Indeed, there seems to me to be a certain contempt for the audience as well as for the material in the film’s refusal to bother with plot details. After Marion is seemingly incinerated in the crash of the truck carrying a load of baskets, into one of which we have seen her climb, and then she later turns up alive, Indy simply says that she “must have switched baskets.” Yeah, good guess. It’s as if the film-makers are saying to us: we both know that this is all fakery, so why should you expect us to go to the trouble of providing a naturalistic and plausible account of her escape? You don’t really want that anyway. What you really want is the visual experience of the exciting action sequence, not boring explanations which might take time away from the next action sequence.
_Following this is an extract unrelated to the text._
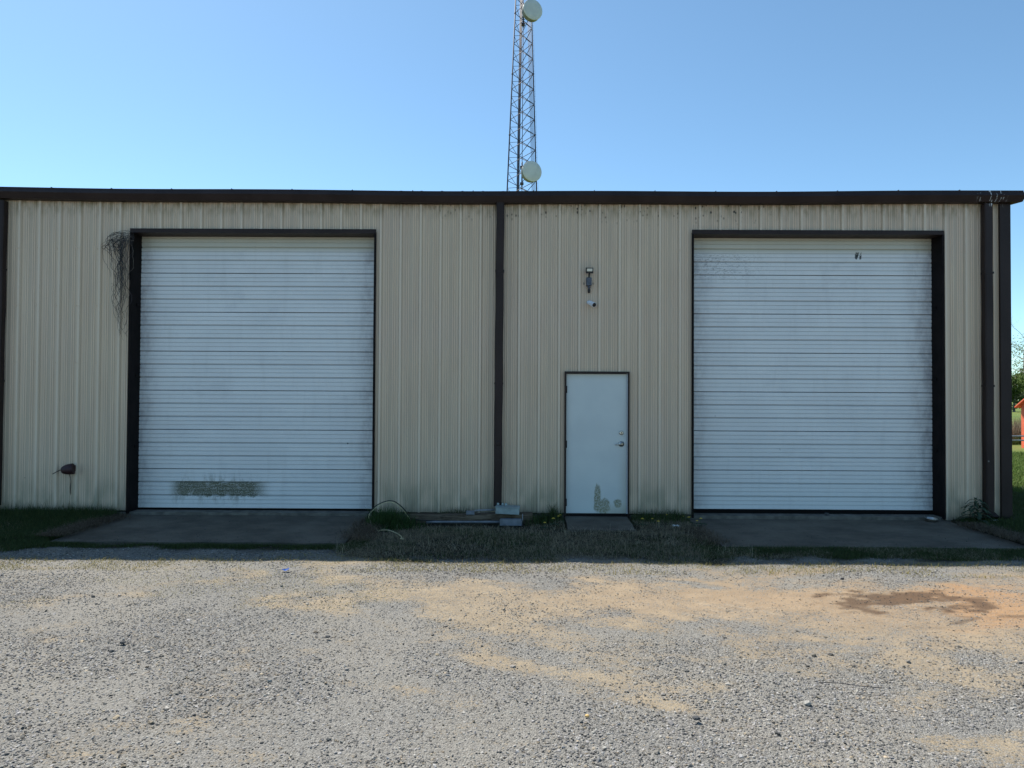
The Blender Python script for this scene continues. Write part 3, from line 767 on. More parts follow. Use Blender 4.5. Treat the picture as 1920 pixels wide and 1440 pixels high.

Likewise, in the final scene, the hero and heroine’s seemingly deadly predicament is resolved by a literal deus ex machina. They don’t have to do anything but shut their eyes while a bunch of ghosts in swirly clouds erupts out of the Ark to melt all their hateful Nazi enemies like wax figures — a gratifyingly visual ending for them, by the way — while not dissolving the good guys but only their bonds, leaving them alone, free and triumphant. A culture that acknowledged or celebrated real heroes would be insulted by such childish fantasies. But a culture like ours that has decided real heroes are an embarrassment clings to them as a kind of reassurance that the unreal, cartoon kind of heroes are the only kind there are — and that therefore they can’t expect anything like heroism from us.
As a result we must acknowledge instead that we are no longer living in the same world as that of the heroes that we saw earlier in the series. Trained in the cinematic school of Indiana Jones, we almost can’t help looking back on Sergeant York’s patriotism as rather corny, on Sergeant Stryker’s methods of discipline as primitive and unnecessary, on Marshal Kane’s lonely courage as the tiniest bit arrogant and on Ethan Edwards’s bulldog-like determination as tainted by racism and sexism. Enjoy the movie, but also try to remember all that it has helped to cut us off from.